Scenes as source code

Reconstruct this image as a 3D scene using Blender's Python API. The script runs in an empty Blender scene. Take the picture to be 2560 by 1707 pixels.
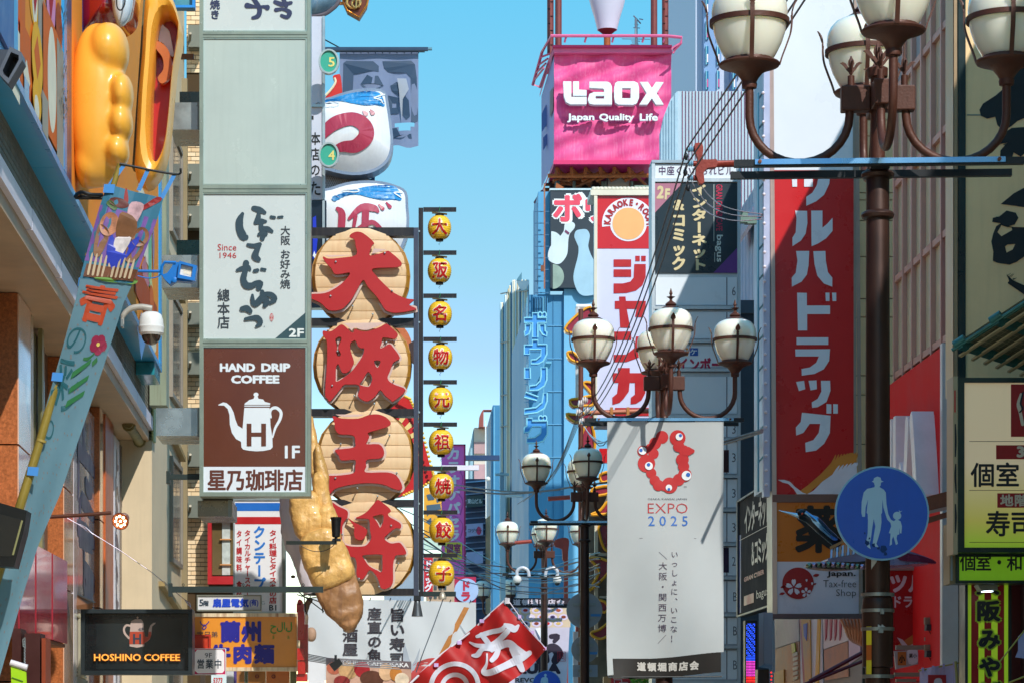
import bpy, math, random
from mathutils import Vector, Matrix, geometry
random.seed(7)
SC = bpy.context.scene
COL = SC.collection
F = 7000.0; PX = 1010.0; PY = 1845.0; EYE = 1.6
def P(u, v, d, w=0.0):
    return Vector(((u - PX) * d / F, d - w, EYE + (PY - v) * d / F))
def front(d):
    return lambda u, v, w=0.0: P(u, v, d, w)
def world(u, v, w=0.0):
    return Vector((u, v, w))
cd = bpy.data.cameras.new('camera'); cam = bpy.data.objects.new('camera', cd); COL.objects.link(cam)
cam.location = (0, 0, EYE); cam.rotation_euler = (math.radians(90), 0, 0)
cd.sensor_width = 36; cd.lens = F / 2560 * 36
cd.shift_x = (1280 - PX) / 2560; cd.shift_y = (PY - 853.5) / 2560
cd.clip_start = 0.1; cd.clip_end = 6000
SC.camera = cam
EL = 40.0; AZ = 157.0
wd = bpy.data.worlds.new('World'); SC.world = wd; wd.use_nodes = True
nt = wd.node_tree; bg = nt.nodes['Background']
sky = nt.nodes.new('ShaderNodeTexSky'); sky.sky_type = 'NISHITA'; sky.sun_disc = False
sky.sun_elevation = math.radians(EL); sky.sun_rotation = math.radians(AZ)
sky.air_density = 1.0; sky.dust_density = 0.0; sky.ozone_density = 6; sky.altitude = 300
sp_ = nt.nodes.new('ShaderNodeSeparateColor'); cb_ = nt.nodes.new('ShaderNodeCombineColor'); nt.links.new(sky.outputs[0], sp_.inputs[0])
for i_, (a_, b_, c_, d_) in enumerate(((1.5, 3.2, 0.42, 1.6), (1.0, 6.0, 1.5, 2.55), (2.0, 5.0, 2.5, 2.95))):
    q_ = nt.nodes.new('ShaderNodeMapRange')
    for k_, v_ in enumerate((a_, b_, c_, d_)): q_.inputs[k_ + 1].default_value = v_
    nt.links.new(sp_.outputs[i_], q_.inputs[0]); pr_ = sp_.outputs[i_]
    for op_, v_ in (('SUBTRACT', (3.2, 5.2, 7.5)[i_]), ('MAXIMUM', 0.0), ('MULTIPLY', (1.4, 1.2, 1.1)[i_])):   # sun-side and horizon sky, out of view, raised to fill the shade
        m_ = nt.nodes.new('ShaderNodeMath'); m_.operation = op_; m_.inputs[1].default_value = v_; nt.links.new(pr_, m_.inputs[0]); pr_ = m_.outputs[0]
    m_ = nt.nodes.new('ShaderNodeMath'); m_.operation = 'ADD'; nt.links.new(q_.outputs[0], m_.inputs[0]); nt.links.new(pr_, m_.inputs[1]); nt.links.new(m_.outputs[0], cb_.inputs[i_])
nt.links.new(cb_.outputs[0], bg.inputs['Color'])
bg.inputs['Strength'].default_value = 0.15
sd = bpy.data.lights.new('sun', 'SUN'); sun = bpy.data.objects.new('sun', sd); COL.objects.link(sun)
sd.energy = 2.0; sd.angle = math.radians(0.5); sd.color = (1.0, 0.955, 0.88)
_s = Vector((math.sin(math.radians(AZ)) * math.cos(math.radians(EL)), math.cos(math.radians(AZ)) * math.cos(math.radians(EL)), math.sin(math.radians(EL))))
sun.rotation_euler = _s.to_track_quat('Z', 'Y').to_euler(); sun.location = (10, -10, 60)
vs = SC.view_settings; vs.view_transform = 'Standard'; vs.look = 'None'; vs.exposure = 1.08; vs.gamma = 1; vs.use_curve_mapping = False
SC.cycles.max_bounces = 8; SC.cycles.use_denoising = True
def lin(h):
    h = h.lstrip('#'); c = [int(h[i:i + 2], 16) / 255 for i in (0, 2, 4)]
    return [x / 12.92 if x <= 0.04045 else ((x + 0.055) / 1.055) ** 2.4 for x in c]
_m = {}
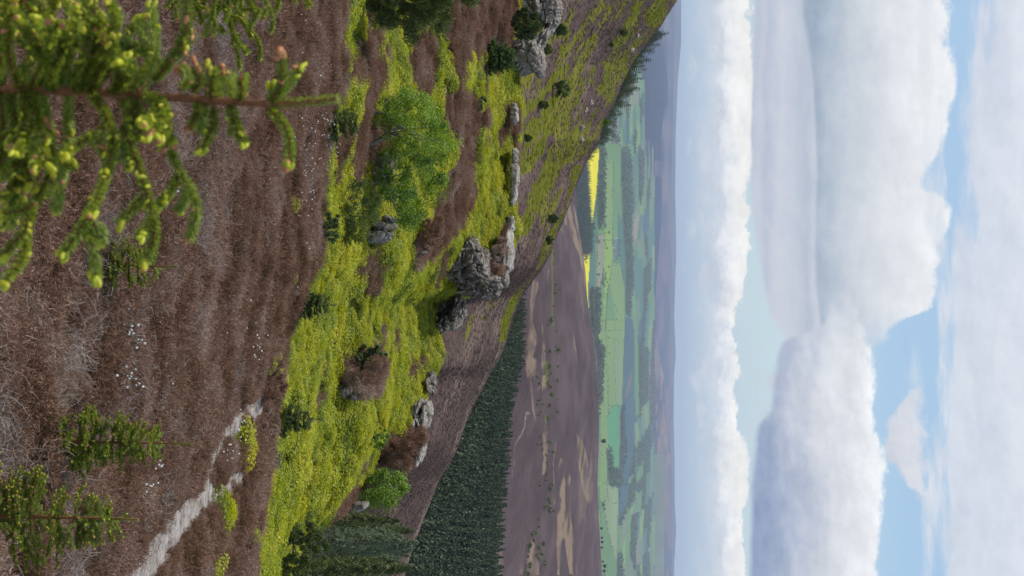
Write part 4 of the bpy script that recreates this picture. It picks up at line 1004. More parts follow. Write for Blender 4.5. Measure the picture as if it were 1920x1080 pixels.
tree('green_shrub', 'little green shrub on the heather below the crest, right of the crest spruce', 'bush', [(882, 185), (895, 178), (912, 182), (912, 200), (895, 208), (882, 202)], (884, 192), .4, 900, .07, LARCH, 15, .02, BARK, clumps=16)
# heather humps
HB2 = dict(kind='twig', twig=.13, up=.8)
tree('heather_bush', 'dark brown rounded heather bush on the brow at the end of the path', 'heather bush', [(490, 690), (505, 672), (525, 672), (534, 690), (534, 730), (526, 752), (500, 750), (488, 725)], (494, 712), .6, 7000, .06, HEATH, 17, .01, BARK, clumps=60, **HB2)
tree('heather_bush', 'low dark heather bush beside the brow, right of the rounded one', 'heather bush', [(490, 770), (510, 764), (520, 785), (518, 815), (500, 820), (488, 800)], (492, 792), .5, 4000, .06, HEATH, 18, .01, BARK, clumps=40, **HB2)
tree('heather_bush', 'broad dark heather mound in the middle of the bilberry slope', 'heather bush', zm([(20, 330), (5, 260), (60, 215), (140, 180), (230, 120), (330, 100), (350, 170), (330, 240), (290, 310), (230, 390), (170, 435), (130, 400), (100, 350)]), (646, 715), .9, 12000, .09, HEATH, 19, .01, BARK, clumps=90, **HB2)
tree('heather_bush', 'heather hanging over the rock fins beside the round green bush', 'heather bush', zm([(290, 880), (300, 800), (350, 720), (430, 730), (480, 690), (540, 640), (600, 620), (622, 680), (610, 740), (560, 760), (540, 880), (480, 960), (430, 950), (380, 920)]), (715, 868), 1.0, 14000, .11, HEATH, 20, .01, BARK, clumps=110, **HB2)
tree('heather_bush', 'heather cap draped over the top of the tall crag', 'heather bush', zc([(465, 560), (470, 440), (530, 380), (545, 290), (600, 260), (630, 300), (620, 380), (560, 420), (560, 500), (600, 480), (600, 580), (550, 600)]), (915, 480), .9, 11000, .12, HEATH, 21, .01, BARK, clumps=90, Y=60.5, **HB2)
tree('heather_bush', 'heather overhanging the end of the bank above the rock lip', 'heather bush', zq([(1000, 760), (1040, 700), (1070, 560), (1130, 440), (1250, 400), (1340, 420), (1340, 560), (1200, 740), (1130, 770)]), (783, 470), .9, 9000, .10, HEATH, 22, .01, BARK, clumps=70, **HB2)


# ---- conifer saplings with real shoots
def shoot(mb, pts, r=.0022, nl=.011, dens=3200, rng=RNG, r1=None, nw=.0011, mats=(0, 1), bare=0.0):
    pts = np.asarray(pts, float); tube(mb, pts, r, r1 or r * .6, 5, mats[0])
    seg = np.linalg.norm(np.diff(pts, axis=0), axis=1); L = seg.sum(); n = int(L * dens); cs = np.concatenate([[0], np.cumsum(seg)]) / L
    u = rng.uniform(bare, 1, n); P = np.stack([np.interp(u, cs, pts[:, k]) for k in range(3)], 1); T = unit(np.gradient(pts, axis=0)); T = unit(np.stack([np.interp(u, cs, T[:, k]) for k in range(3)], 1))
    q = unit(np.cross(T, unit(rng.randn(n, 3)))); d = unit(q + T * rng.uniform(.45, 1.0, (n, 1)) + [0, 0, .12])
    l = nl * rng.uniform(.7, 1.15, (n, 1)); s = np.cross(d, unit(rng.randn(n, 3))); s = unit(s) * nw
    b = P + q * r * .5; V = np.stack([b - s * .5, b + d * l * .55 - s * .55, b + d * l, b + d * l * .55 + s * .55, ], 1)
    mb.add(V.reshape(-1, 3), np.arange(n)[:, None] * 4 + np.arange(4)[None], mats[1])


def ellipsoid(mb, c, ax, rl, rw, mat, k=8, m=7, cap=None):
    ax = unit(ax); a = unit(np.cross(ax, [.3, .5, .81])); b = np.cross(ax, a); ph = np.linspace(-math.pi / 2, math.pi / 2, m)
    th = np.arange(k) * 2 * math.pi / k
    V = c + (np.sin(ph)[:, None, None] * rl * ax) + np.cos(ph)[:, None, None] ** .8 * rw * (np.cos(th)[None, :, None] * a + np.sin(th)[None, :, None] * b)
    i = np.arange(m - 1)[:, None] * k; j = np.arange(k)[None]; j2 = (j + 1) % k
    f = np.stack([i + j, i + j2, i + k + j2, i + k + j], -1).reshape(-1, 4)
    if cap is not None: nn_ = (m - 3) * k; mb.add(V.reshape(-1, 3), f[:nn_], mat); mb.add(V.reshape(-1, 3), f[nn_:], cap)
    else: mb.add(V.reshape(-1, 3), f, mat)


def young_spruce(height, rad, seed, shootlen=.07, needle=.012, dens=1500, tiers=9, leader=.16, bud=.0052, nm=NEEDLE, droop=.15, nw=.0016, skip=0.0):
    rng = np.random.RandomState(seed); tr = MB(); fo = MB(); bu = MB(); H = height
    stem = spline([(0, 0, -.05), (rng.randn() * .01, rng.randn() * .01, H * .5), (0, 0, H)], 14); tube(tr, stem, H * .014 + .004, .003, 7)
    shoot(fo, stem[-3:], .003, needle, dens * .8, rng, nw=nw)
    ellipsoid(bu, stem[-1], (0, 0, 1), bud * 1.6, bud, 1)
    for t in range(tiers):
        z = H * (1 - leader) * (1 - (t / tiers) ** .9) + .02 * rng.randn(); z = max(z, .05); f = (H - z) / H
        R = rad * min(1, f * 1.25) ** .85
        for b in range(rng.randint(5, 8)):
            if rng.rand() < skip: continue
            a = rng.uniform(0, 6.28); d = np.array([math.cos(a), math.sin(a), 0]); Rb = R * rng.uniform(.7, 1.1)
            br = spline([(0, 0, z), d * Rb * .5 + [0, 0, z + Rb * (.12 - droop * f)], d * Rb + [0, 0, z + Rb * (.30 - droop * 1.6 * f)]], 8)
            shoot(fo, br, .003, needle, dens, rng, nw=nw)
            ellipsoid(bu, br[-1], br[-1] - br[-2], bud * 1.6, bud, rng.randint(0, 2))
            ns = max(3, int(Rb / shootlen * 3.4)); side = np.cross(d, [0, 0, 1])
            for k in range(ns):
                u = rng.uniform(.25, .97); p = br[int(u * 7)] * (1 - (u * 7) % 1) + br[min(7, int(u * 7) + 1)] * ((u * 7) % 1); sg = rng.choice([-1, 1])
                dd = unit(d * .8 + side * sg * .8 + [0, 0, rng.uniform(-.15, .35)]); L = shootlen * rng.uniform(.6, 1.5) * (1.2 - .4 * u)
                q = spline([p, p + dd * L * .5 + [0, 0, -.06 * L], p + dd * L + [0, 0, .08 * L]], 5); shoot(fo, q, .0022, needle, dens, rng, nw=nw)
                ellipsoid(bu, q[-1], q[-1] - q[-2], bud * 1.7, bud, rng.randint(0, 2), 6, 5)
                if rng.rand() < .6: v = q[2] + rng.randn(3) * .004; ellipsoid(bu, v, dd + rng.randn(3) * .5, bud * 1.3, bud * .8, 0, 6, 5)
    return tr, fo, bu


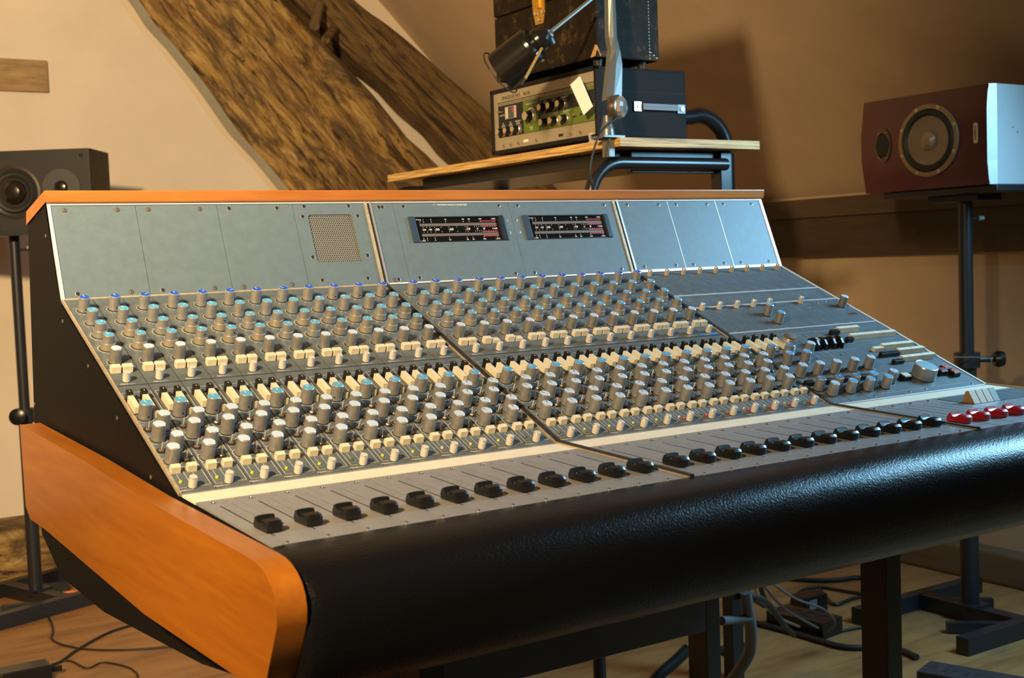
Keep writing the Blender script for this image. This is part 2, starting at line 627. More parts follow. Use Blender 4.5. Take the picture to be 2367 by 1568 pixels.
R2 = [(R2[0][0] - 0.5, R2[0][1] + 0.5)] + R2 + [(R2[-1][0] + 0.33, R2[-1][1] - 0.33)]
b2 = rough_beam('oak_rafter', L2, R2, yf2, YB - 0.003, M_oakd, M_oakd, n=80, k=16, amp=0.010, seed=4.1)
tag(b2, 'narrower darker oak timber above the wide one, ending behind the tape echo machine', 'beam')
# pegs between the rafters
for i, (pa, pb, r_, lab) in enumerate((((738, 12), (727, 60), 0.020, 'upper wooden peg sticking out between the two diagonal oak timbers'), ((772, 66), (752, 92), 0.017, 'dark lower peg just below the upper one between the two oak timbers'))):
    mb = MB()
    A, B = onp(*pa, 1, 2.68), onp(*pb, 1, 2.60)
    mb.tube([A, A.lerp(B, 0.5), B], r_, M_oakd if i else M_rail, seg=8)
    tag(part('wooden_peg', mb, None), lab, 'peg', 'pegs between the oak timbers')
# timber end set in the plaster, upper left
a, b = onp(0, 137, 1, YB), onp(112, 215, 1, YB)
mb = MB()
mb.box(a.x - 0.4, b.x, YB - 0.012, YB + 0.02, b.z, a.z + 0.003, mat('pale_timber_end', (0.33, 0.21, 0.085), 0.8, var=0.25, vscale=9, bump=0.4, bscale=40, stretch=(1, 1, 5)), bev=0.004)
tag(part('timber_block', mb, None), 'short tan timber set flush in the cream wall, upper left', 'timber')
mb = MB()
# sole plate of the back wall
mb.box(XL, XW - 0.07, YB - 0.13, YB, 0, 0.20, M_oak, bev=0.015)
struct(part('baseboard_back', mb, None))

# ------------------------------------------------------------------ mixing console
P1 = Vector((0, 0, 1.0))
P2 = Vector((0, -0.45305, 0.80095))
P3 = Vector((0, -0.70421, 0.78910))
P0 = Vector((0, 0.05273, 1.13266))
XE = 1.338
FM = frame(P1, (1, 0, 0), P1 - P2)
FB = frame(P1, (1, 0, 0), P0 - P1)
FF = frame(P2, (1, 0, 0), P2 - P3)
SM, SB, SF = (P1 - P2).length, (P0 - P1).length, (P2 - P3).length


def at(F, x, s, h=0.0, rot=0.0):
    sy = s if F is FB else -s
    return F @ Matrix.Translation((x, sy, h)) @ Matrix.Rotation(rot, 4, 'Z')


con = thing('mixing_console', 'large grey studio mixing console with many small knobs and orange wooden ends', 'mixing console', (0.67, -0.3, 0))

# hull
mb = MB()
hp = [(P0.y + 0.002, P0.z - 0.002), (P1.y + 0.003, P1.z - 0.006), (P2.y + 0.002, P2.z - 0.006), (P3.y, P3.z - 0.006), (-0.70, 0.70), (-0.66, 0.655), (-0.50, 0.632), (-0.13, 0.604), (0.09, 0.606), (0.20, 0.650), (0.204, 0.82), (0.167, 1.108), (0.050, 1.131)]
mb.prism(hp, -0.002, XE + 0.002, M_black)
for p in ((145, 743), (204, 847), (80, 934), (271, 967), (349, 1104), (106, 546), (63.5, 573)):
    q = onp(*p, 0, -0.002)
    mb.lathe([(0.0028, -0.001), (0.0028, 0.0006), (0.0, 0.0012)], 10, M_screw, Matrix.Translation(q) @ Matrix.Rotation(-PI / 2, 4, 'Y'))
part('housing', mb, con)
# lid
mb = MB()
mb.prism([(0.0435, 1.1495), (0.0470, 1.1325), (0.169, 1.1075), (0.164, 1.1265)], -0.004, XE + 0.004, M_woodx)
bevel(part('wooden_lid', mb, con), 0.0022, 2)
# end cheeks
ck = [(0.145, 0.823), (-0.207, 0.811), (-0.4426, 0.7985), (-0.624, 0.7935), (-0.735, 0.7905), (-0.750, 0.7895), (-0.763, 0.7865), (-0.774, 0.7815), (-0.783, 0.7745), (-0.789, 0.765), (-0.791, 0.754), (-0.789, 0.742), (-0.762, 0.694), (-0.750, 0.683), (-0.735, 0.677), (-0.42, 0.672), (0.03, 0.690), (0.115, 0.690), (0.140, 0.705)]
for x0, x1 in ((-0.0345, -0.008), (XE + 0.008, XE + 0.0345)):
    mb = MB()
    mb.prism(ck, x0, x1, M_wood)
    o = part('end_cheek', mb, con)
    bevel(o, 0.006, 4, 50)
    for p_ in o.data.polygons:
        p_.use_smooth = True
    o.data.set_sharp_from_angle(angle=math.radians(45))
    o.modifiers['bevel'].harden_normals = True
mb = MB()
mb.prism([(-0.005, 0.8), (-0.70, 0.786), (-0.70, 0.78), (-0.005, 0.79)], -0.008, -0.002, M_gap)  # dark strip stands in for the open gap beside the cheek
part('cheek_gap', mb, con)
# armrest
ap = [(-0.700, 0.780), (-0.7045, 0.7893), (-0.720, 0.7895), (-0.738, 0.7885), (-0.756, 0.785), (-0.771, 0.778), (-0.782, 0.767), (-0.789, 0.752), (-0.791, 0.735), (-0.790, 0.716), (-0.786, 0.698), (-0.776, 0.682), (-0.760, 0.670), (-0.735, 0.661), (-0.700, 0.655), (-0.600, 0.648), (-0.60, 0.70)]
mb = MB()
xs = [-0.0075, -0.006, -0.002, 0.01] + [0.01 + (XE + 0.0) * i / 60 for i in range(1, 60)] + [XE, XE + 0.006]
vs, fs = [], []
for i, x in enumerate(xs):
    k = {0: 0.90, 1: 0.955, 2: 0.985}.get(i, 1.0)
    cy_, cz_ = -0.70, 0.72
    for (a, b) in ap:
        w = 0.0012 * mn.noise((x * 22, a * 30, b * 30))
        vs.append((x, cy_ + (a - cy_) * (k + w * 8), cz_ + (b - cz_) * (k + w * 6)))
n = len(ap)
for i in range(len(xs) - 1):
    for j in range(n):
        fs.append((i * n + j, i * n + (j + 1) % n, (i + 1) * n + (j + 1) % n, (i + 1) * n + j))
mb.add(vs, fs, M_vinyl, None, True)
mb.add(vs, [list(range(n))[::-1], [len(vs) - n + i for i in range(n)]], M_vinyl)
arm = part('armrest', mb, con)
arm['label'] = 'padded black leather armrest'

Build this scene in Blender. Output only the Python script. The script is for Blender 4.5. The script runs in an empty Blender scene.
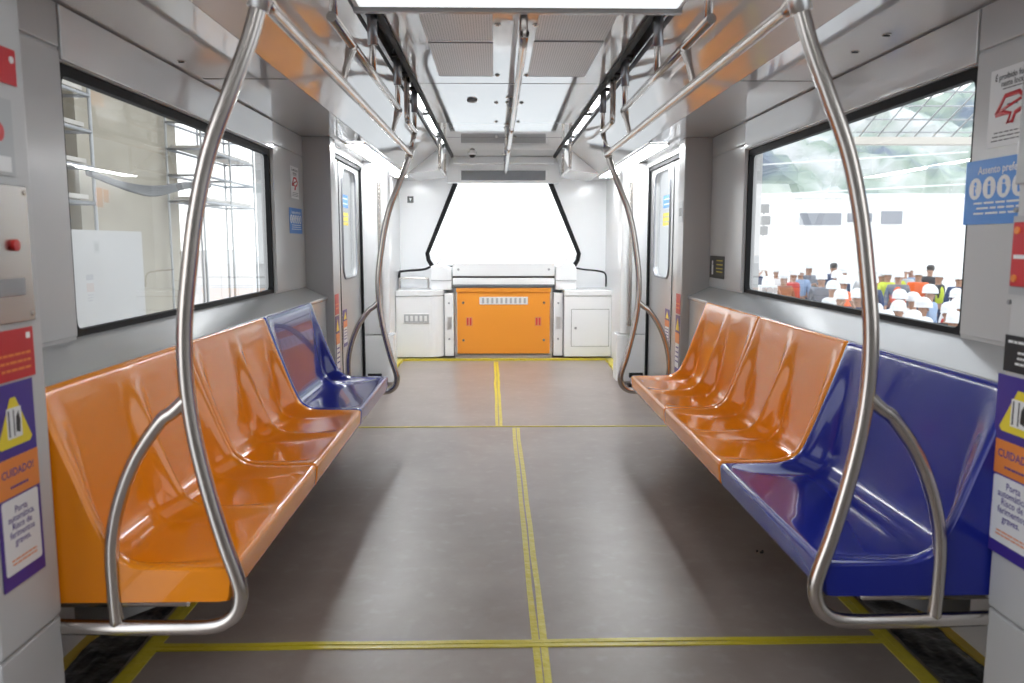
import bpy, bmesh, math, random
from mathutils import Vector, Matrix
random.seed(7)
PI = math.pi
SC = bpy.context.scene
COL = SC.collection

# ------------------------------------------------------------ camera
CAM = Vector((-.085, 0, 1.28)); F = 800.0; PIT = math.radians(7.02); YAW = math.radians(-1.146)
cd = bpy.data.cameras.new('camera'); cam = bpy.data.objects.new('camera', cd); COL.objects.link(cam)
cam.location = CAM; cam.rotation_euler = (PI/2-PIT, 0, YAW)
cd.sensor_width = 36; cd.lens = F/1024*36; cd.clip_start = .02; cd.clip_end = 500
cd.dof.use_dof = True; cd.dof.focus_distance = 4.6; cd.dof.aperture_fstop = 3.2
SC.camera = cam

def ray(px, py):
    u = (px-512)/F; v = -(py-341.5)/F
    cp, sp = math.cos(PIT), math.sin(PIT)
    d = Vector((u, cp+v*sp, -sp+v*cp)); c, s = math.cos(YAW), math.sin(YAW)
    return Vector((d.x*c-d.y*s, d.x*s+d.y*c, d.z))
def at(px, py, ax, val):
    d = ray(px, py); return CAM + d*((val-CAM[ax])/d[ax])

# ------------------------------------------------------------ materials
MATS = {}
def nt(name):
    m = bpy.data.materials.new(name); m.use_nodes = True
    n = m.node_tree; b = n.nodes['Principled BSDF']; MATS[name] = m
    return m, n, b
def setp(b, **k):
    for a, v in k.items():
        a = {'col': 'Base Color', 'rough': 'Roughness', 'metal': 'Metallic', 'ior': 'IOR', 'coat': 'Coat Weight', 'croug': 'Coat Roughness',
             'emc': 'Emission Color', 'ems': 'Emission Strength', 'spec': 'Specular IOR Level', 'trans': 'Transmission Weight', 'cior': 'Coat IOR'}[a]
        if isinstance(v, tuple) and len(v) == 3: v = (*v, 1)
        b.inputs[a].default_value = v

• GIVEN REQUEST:
Reproduce every line of the listing above in which the string "Python" appears.

• FINISHED EXERCISE:
Reconstruct this image as a 3D scene using Blender's Python API. The script runs in an empty Blender scene. Take the picture to be 2560 by 1707 pixels.
Build this scene in Blender. Output only the Python script. The script is for Blender 4.5. The script runs in an empty Blender scene.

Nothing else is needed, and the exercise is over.